La galeriste Maria Lund jouerait-elle de son positionnement atypique sur la scène artistique parisienne ? « Migrations », le titre de sa nouvelle exposition visible jusqu’au 11 janvier, pourrait le laisser penser. Comme une provocation, ce mot, dont l’époque contemporaine ne peut entendre que l’écho politique et social, est ici choisi pour évoquer un procédé propre au champ de la création et plus spécifiquement interne aux matières utilisées par les artistes.
« Migrations » réunit ainsi trois artistes qui ont à cœur le travail sur la matière et qui utilisent ce processus interne aux matériaux pour produire des formes. Le photographe Nicolai Howalt crée par exemple des images sans prise de vue, se contentant de développer un papier photo ancien avec une émulsion sensible dont les ions ont migré suite à une oxydation ; il met au jour des taches organiques en nuances de gris et blanc. La sculptrice Pipaluk Lake, quant à elle, insère du verre dans une grille métallique qu’elle passe ensuite au four ; assouplis par la chaleur et sous l’effet de la pesanteur, les deux matériaux se mêlent pour créer une forme hybride. Enfin, le plasticien Esben Klemann fonctionne selon un procédé quasi similaire, les sculptures de formes géométriques qu’il réalise en grès s’assouplissant pendant la cuisson ; il utilise la migration des particules internes au grès pour amollir les grilles créées en amont.
La grille est d’ailleurs l’élément omniprésent de cette exposition comme le montre l’accrochage des photographies de Nicolai Howalt organisées selon une grille sous-jacente.

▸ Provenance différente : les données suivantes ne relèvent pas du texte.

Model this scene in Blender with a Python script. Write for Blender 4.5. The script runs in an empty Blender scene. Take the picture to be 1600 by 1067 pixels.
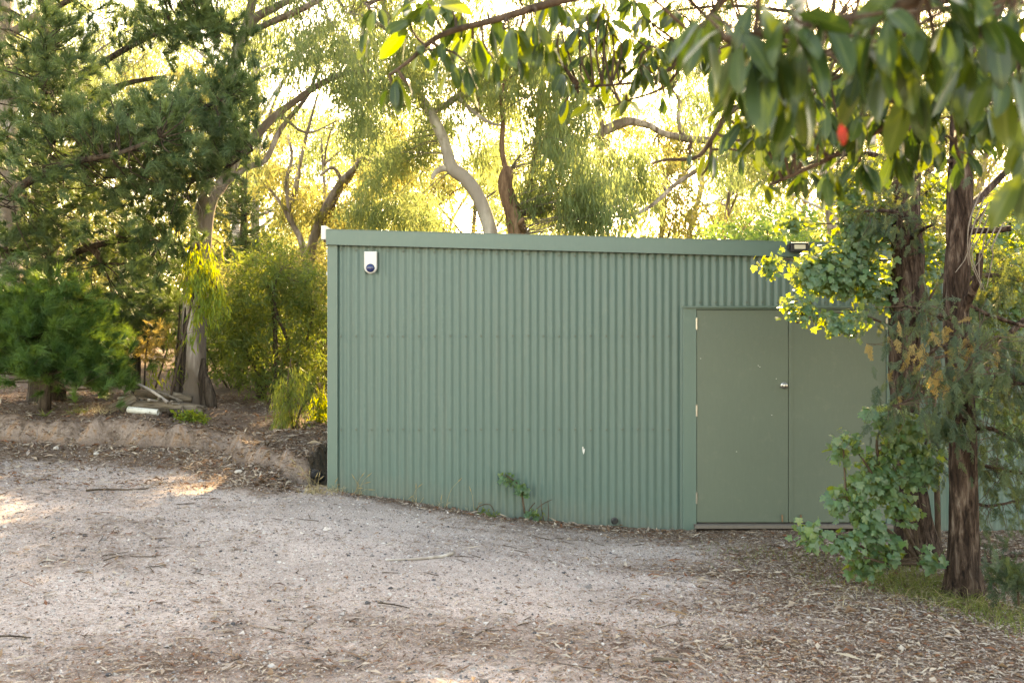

Cette fois-ci, ce ne sont pas les migrations internes à la matière qui amollissent la grille mais les les éléments biomorphiques des images qui viennent contredire l’organisation structurelle régulière dont certains emplacements sont d’ailleurs laissés vides.
Dans son histoire de la grille, et plus précisément dans son chapitre ironiquement intitulé « Après la grille », Éric de Chassey montre comment, à partir des années 1990, les peintres, après une longue période de désamour, se sont à nouveau emparés de ce motif, mais pour mieux le subvertir. En observant les peintures de nombreux artistes, il énumère les procédés à l’œuvre pour assouplir cette forme à l’origine porteuse d’utopie politique égalitaire mais dont l’interprétation a glissé du côté du totalitarisme depuis la crise de la société industrielle au milieu des années 1960. Il montre ainsi comment les artistes « postmodernes » s’attachent, soit à mettre en avant l’aspect décoratif de la grille pour lui ôter toute espèce de sens, soit au contraire à lui en attribuer un nouveau en contradiction avec le précédent. Ces grilles récentes témoignent de la prise de conscience de l’absurdité d’un modèle de liberté de la part des artistes mais également de leur reconnaissance envers ce que cette forme a permis en termes de découvertes plastiques. « Si l’histoire linéaire de la grille est terminée, ses ressources sont loin d’être épuisées » écrit le théoricien qui s’intéresse à son usage dans le champ spécifique de la peinture.
Ce qui vaut en peinture semble valoir également en sculpture. Celles de Pipalik Lake, si elles ne génèrent pas de « systèmes instables et ouverts », pour reprendre la terminologie de l’historien, en sont le résultat. Comme la lave du volcan venue pétrifier la vie en plein mouvement, les pièces qu’elle propose sont un arrêt dans le processus de formation. Même présentés retournés dans l’autre sens, ces instantanés sculpturaux portent en eux l’élan de la gravité qui leur a donné forme et l’on peine à imaginer que ce mouvement soit définitivement terminé. Ainsi, à la forme achevée ou toujours reconduite à l’identique s’oppose la perception d’une croissance en paliers, irrégulière.
Nous retrouvons ce mouvement qui vient contrecarrer la rigidité utopique dans certaines sculptures d’Esben Klemann, non plus sous le mode de la croissance mais sous celui du déplacement, notamment à travers une petite pièce en grès et glaçure verte qui semble être une « grille rampante ». Artiste contemporain venant après une longue histoire de la grille, du tracé régulateur au motif formel en passant par la mise au carreau et la perspective, Klemann semble voir dans cette forme un objet familier et vivant, comme un animal de compagnie dans lequel projeter ces affects.
Plus intéressant encore, Éric de Chassey insiste sur le fait qu’en réutilisant autrement un motif longtemps associé à un modèle d’uniformisation, les artistes engagent un acte subversif, un acte politique donc, mais pas sur le mode du militantisme et du message à la portée immédiate. Ces artistes agissent avec « un sens politique et une intelligence critique bien éloignés donc du premier degré du politically correct dans lequel on semble alors vouloir enfermer la scène artistique et culturelle » écrit-il. Des mots que reprendraient sans doute volontiers à leur compte les trois artistes exposés pour qui la mise à distance du monde social dans leurs œuvres ne signifie pas une absence de responsabilité de la part de celui qui les a crées.
Le rapport à la matière n’est pas un choix anodin lorsqu’il s’agit de faire fondre les barreaux d’une grille transformée en prison, le rapport à la forme n’est pas sans conséquence lorsqu’il s’agit de faire du plan devenu trop rigide un labyrinthe. « Liquéfier » l’abstraction n’est pas la « liquider » mais au contraire s’inscrire dans une histoire et l’actualiser.